Seyffart predicts that the crypto ETF liquidation wave will start at the end of 2026 or early 2027. The most vulnerable entities are high-fee single-asset funds, niche index products, and investment themes that the underlying market is volatile faster than the ETF structure can adapt.
The fee war will accelerate the culling process. Bitcoin ETFs launched in 2024 have set fees at just 20–25 basis points, half that of previous products. As the product shelf becomes increasingly crowded, issuers will continue to cut fees deeper in flagship funds, leaving "long tail" funds unable to compete.
With low-liquidity assets, the secondary market mechanism will be the first point of fracture. When ETFs hold small-cap tokens with limited borrowing sources, a spike in demand will push trading prices to a premium until the AP finds enough supply. If borrowing disappears during periods of volatility, AP stops creating new ones, and the premium can persist.
In contrast, for BTC, ETH, and SOL, the dynamics are completely reversed. More layers of ETFs will deepen the connection between the spot and derivatives markets, narrowing price spreads and reinforcing their role as core collateral for institutions.

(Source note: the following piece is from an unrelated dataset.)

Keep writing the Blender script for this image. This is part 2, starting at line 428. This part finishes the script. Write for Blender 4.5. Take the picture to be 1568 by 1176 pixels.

Bitwise believes that ETFs could absorb over 100% of the new supply of these three assets, creating a positive feedback loop: a larger ETF ecosystem, a thicker borrowing market, narrower price spreads, and greater appeal to financial advisors who are not allowed to hold coins directly.
Common standards make the launch of crypto ETFs easier. But they do not make it simpler to keep those ETFs alive.